Pollitt isn’t as famous as Millett was in 1970. But her column has made her fairly visible, especially since her brave essay criticizing the jingoistic flag-waving that followed 9/11. She’s been attacked by Camille Paglia, but that time she simply borrowed a note from fellow Nation writer Alexander Cockburn and quoted Paglia’s rant under the “Frother Seal of Approval” header. So now she got a pan in The New York Times Book Review? That’s practically a recommendation, as she knows full well. Instead she returned fire by attacking the reviewer:
Still, it is a strange experience to be accused of telling too much by the author of an 'erotic memoir' about sadomasochistic anal sex, in which she describes, among many other graphic details, saving her used condoms in a box. I'm no Freudian, but the concept of projection does come to mind….
This, as I see it, is the pass to which we have come.
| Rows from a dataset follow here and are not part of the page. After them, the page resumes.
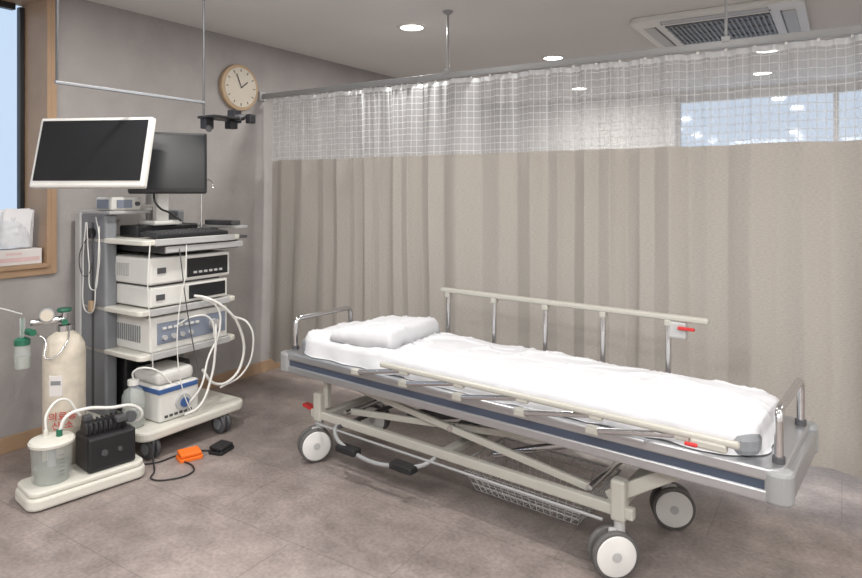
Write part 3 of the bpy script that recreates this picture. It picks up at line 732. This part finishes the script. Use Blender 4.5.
# ------------------------------------------------------------------ foot pedals
fp = G('foot_pedal', (-2.865,2.13,0), math.radians(-20))
fp.slab('base', -0.045,0.045,-0.06,0.06,0.0,0.018,0.015,'orange',0.003)
fp.box('treadle', (0,0,0.032),(0.080,0.105,0.018),'orange',0.005,Matrix.Rotation(0.10,4,'Y'))
fp2 = G('foot_pedal.001', (-2.80,2.28,0), math.radians(15))
fp2.slab('base', -0.045,0.045,-0.06,0.06,0.0,0.018,0.015,'black',0.003)
fp2.box('treadle', (0,0,0.030),(0.078,0.105,0.016),'black',0.005,Matrix.Rotation(0.10,4,'Y'))
fc = G('foot_pedal_cable', (-2.8,2.0,0), 0, world=True)
fc.tube('cable', [(-2.84,2.08,0.006),(-2.76,2.07,0.006),(-2.70,2.02,0.006),(-2.72,1.92,0.006),(-2.80,1.87,0.006),(-2.87,1.93,0.006),(-2.92,1.96,0.02),(-3.0,2.0,0.10)],0.004,'black')
fc.tube('cable_2', [(-2.84,2.25,0.006),(-2.90,2.20,0.006),(-2.94,2.10,0.006),(-2.95,2.0,0.006),(-3.02,1.93,0.005),(-3.2,1.90,0.005)],0.004,'black')

# ------------------------------------------------------------------ window sill items
zs_=wz0+0.022
b1 = G('glove_box', (-3.82,1.72,zs_))
b1.bb('carton', (-0.06,-0.115,0),(0.06,0.115,0.085),'carton',0.003)
b1.boxes('label', [((0.0605,0.0,0.03),(0.002,0.20,0.022)),((0.0605,-0.03,0.062),(0.002,0.08,0.012))],'pink',0)
b1.bb('opening', (-0.03,-0.07,0.0845),(0.03,0.07,0.087),'dgrey',0)
b2 = G('glove_box.001', (-3.83,1.46,zs_))
b2.bb('carton', (-0.06,-0.125,0),(0.06,0.125,0.085),'pink',0.003)
b2.bb('label', (0.0595,-0.10,0.02),(0.062,0.10,0.065),'carton',0)
b2.bb('opening', (-0.03,-0.07,0.0845),(0.03,0.07,0.087),'dgrey',0)
# upright papers in clear plastic pouches leaning on each other
for nm,(px_,py_),hh,sd in (('paper_stack',(-3.82,1.72),0.215,3),('paper_stack.001',(-3.83,1.50),0.20,8)):
    pg = G(nm,(px_,py_,zs_+0.088))
    random.seed(sd); sheets=[]
    for i in range(7):
        h=hh*random.uniform(0.80,1.0); wd=random.uniform(0.13,0.165); t=random.uniform(-0.10,0.10)
        R=Matrix.Rotation(random.uniform(-0.16,0.16),4,'Z')@Matrix.Rotation(t,4,'X')@Matrix.Rotation(random.uniform(0.0,0.12),4,'Y')
        sheets.append(((-0.035+0.011*i,random.uniform(-0.012,0.012),h/2+0.008),(0.003,wd,h),R))
    pg.boxes('sheets', sheets,'paper',0.0006)
    bm=bmesh.new(); nx,ny=22,26; W,Hh=0.175,hh*0.93
    for side in (1,-1):
        vs=[[bm.verts.new((side*(0.012+0.040*max(0,1-(2*i/nx-1)**2)**0.5*(1-0.5*j/ny))+0.008*noise.noise(Vector((i*0.25,j*0.25,sd+side))),
              -W/2+W*i/nx+0.006*noise.noise(Vector((j*0.3,i*0.1,sd))), 0.002+Hh*j/ny+0.010*(j/ny)*noise.noise(Vector((i*0.4,1,sd))))) for j in range(ny+1)] for i in range(nx+1)]
        for i in range(nx):
            for j in range(ny): bm.faces.new((vs[i][j],vs[i+1][j],vs[i+1][j+1],vs[i][j+1]))
    finish(bm,'plastic_pouch',M['bag'],pg.e,0,smooth=True)

# ------------------------------------------------------------------ world + camera
w = bpy.data.worlds.new('daylight_sky'); SC.world=w; w.use_nodes=True
bg=w.node_tree.nodes['Background']; bg.inputs[0].default_value=(0.66,0.78,0.92,1); bg.inputs[1].default_value=1.1

cd=bpy.data.cameras.new('camera'); cam=link(bpy.data.objects.new('camera',cd))
cam.location=(0,0,1.4); cam.rotation_euler=(math.radians(90),0,math.radians(32.7))
cd.sensor_width=36; cd.sensor_fit='HORIZONTAL'; cd.lens=640/862*36; cd.shift_y=-99/862; cd.clip_start=0.05
SC.camera=cam
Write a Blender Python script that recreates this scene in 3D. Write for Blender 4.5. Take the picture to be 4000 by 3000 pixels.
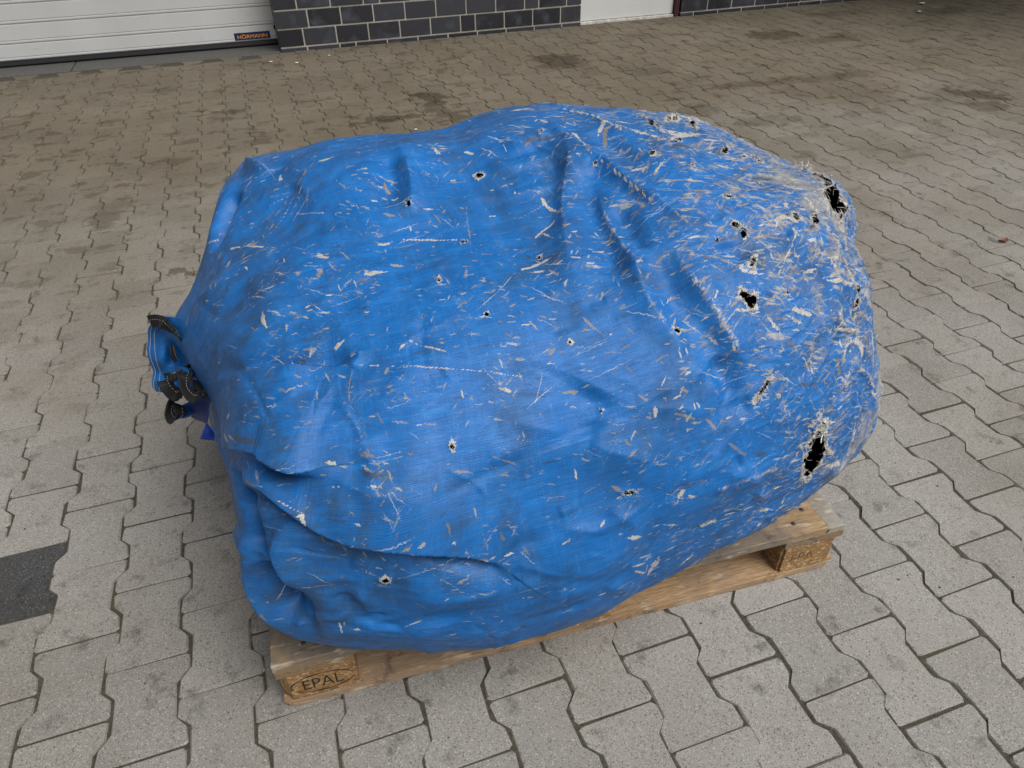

Women can write about shooting heroin and being sex workers and spending years zoned out on prozac and having nervous breakdowns and hating other women and lord knows what else and that's okay by feminism, as indeed it should be.
Is it just me, or is there a ghostly “Not that there’s anything wrong with that!” hovering behind those words? Granted, the Times reviewer was in no position to cast the first stone at Pollitt, but there’s sadomasochism and sadomasochism, and gosh, I’m no Freudian, but I thought Pollitt’s essays on her relationship with the Last Marxist were pretty masochistic. You don’t need whips and chains for s/m, you just need two (or more) people working through certain scenarios of abjection and control with each other. Not that there’s anything wrong with that! I’ve been, and known other people, in relationships enough like the one Pollitt describes that I’m certainly not casting the first stone either. But Learning To Drive, like so many accounts of real-life adventures in romance, mainly confirmed my relief that I've been single for the past two decades.
Reading the TPM Cafe discussion also made me glad that I live in the hinterlands, not the Big City. I've realized lately that the writers who go at each other in print often know each other in person, and their spats and squabbles underlie their writings for publication in ways I can't always detect. I know these people only by their words, and by and large I'm content to keep it that way, but as the Times review and Pollitt's response to it show, not knowing your opponent is not always enough to maintain a critical distance.